On Tue, Sep 30, 2014 at 12:04 AM, isis isis@torproject.org wrote:
[1]: I assume that we need replication in Tor's use case. There are papers, such as the following:
Kushilevitz, Eyal, and Rafail Ostrovsky. "Replication is not needed: Single database, computationally-private information retrieval." 2013 IEEE 54th Annual Symposium on Foundations of Computer Science. IEEE Computer Society, 2013. http://www.cs.fiu.edu/~carbunar/teaching/cis5374/slides/pir-single.pdf for which the research doesn't apply because it was aimed at computationally-hiding PIR schemes, and obviously Tor aims for information theoretic security. Other than the PIR-Tor paper, I haven't found any literature which analyses PIR for anything close to Tor's use case. (Although I'd be stoked to hear about any such papers.)

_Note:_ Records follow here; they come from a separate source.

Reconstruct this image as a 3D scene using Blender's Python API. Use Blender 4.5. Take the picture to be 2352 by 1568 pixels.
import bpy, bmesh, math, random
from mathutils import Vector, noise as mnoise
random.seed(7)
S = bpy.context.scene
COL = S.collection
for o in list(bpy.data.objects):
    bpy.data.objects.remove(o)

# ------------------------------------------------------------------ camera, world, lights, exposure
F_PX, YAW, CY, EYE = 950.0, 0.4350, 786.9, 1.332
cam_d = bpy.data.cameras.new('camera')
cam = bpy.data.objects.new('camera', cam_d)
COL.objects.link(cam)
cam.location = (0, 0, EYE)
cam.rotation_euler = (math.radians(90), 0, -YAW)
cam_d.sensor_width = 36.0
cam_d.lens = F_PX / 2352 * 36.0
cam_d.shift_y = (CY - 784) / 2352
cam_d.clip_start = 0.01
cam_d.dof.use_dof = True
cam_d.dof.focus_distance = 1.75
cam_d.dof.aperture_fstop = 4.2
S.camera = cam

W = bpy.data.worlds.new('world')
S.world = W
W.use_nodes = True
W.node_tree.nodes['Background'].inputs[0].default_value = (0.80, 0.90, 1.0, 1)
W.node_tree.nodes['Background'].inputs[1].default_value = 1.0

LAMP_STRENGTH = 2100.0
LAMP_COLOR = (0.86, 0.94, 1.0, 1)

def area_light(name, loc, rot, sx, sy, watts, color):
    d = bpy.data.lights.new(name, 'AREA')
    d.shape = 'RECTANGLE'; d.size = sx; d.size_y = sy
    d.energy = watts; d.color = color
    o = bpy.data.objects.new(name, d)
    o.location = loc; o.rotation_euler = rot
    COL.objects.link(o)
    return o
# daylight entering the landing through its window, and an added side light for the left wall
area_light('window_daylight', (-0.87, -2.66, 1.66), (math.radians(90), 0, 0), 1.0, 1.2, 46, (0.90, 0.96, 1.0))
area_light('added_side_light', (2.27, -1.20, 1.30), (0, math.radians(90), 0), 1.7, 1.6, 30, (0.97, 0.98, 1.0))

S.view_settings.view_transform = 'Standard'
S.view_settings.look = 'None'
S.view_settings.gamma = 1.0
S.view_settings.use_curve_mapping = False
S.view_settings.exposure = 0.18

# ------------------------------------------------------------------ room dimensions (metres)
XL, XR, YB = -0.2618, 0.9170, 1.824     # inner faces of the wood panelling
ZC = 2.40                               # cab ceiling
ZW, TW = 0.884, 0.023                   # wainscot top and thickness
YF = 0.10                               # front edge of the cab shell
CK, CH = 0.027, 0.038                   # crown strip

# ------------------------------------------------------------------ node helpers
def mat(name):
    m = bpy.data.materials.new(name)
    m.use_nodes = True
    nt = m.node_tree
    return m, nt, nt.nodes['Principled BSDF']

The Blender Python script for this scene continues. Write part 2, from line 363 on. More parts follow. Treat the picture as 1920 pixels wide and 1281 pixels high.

The current Tor design relies heavily on computational assumptions in all of its cryptography, so I don't think that the Tor network setting is a reason to use information-theoretic rather than computational PIR. We advocated ITPIR because it is much more efficient and because collusion among your three guards was already a significant problem. With the move to a single guard, that argument no longer makes as much sense. We do have an analysis in the paper of the computational PIR scenario, but it does impose significantly more (computational) overhead on the directory mirrors.